Tough Christmas week marked the turning point for Cardinals


TAMPA, Fla. (AP) — Even the weather in Arizona was gloomy in the aftermath of the Cardinals’ 40-point loss to New England.

One game remained before the playoffs began, and coach Ken Whisenhunt was mad.

“That was the first time I ... saw him really upset,” nose tackle Bryan Robinson said.

The grueling Christmas week of practice that followed somehow transformed these NFL chumps into NFC champs who face Pittsburgh Sunday in the Super Bowl.

“I think it’s easy to look back on it now and say that it was the turning point,” Whisenhunt said on Wednesday. “Obviously, I was very upset with the way we were playing. I also was concerned about a playoff game being two weeks away and the style of football that we were playing.”

Concerned is way too mild a word. He was as embarrassed as he was angry, and he apologized to the community.

“We’ve worked hard to create something here, to gain the trust of a lot of our fans,” he said at the time, “and we feel like we’ve let them down.”

Whisenhunt then issued a public warning to his players.

“We’ve got a few guys that need to pick up their game,” he said then. “If they don’t, they’ll be some other guys playing.”

Whisenhunt put the team in full pads for heavy workouts in a chilly rain on Christmas Eve day. Christmas morning was the same; the weather even more miserable for a team accustomed to sunny workouts with temperatures in the 70s.

Usually low-keyed, Whisenhunt let his team have it.

“He said, ‘You know what? Bring the big-boy pads,” Robinson said Wednesday. “That’s the only way I know to basically show I’m not lettin’ up, that I’m keeping my foot on the gas pedal. We’ll see what happens.”’

Whisenhunt told the players that anyone who didn’t give it his all would not play in the playoffs.

“It made us wake up and realize the playoffs were coming and if we were going to keep playing like we did, we would have a short playoff run,” defensive end Bertrand Berry said.

The Cardinals had surrendered without a fight in New England; they trailed 28-0 at the half and 44-0 after three quarters.

The Patriots rolled for 514 yards, 183 on the ground and 331 through the air. Kurt Warner completed 6 of 18 passes for 30 yards. The players seemed more interested in huddling around the sideline space heaters than in playing football.

Then there was the trip home.

Bad weather kept the team charter on a Providence, R.I., runway for 21‚Ñ2 hours. Once airborne, the plane ran into severe headwinds, forcing a refueling stop in Minneapolis.

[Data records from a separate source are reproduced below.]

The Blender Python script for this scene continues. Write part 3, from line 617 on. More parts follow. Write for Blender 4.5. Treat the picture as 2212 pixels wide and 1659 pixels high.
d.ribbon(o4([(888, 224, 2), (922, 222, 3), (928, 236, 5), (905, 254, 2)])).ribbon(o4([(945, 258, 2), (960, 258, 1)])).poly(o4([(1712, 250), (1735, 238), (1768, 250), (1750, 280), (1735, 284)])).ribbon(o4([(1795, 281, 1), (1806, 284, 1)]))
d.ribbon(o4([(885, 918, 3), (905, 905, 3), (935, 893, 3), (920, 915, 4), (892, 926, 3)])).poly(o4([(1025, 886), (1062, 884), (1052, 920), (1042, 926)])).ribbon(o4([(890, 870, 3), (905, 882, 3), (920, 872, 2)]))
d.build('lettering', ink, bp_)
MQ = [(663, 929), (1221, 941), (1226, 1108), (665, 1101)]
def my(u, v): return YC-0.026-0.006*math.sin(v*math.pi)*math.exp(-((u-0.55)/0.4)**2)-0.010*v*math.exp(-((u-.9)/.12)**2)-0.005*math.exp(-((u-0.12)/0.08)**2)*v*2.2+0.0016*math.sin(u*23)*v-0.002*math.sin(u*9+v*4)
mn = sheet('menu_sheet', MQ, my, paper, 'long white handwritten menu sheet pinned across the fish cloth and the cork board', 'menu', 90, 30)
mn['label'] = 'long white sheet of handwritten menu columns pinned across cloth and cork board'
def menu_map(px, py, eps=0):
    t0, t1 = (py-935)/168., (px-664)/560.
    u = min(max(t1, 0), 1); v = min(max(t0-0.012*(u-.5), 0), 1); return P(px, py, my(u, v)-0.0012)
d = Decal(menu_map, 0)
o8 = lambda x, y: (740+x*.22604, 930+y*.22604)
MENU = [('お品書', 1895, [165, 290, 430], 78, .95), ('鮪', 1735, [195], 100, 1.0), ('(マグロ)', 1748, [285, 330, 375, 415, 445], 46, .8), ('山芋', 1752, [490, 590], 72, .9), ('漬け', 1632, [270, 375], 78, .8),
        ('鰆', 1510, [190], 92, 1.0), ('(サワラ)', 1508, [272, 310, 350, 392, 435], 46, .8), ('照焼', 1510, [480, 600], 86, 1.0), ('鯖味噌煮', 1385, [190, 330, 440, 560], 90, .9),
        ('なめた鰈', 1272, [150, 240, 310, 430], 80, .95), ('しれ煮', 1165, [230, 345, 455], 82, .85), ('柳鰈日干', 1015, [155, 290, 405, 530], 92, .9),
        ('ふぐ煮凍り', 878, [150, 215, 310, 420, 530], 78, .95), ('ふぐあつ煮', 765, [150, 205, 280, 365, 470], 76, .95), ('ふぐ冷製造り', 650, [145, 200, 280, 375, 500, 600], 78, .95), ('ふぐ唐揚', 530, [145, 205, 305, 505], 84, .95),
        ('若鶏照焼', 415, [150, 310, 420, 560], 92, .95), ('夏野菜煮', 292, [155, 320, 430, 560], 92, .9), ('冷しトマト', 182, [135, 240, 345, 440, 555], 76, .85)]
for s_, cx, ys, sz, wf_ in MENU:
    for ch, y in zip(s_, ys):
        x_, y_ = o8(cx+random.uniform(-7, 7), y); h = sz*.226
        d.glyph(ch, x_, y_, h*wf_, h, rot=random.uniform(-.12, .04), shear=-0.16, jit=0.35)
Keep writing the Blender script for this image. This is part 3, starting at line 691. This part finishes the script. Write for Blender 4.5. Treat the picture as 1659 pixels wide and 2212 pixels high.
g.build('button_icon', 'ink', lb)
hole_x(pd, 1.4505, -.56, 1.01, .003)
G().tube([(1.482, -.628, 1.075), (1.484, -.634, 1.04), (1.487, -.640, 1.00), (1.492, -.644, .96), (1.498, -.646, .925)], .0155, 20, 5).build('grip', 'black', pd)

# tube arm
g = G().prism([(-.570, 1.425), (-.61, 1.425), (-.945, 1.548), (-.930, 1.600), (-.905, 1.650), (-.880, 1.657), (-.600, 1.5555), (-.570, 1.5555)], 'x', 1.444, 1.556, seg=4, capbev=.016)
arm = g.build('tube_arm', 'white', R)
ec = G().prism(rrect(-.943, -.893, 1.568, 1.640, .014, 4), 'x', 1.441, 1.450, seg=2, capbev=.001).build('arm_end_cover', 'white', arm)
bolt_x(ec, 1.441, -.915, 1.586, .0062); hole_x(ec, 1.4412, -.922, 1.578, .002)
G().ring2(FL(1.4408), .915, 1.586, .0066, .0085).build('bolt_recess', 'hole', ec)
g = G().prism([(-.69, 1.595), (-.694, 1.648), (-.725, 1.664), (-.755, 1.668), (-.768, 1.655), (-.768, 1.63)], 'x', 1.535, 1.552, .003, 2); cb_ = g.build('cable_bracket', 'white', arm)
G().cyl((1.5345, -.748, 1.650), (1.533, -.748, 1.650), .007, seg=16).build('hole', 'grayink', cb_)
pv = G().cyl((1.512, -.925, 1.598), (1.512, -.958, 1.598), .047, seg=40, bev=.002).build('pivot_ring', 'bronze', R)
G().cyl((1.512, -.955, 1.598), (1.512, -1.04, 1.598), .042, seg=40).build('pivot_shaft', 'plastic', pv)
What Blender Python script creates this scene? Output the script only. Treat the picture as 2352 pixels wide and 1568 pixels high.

All through the 14-hour journey, Whisenhunt simmered. His team, which had started the season 7-3 and ran away with the weak NFC West, had lost four of five. A defeat in the season finale against Seattle would send the Cardinals into the playoffs at 8-8.

“I think he was real disappointed in that he felt like he’d taken care of us all year, taken care of our bodies, being healthy, cutting down reps in practice,” Robinson said, “and then we go out there and lay an egg.”

Make that eggs.

The first fell in a 48-20 blowout at Philadelphia in front of a national television audience Thanksgiving night. Brian Westbrook ran over, through and around the defense.

The following week the lowly St. Louis Rams came to town, and Arizona clinched the NFC West with a 34-10 victory. It was a bit of fool’s gold for Cardinals’ fans. When the competition got tough again, Arizona folded like a cheap tent.

In its worst home performance in Whisenhunt’s two seasons, the Cardinals lost to Minnesota 35-14, allowing Adrian Peterson to rush for 165 yards and Tarvaris Jackson to throw for four scores.

“Those games shocked us a little bit,” Warner said. “We were playing good teams, and it was like, all of a sudden, a cloud moved over us and said, ‘Hey, this is what it is going to be about. These are what the teams are like in the playoffs. You better show up.’ “

Whisenhunt put the players in full pads to get their attention.

“I think our players essentially bought into that,” Whisenhunt said. “There was a sense of urgency that we recaptured that week.”

Arizona is 4-0 since then.

The Cardinals beat the Seahawks 34-21 in Seattle’s final game under coach Mike Holmgren. They opened the playoffs by beating Atlanta 30-24, then stunned the Panthers in Carolina 33-13 before beating Philadelphia 32-25 to win the NFC championship.

Few sports turnarounds have been more dramatic.

“We kind of had an up and down year where there were times we weren’t prepared for and we didn’t handle very well,” assistant head coach Russ Grimm said. “But we’re a young football team. They’re learning as they go, so we just have to see if we can put together one more.”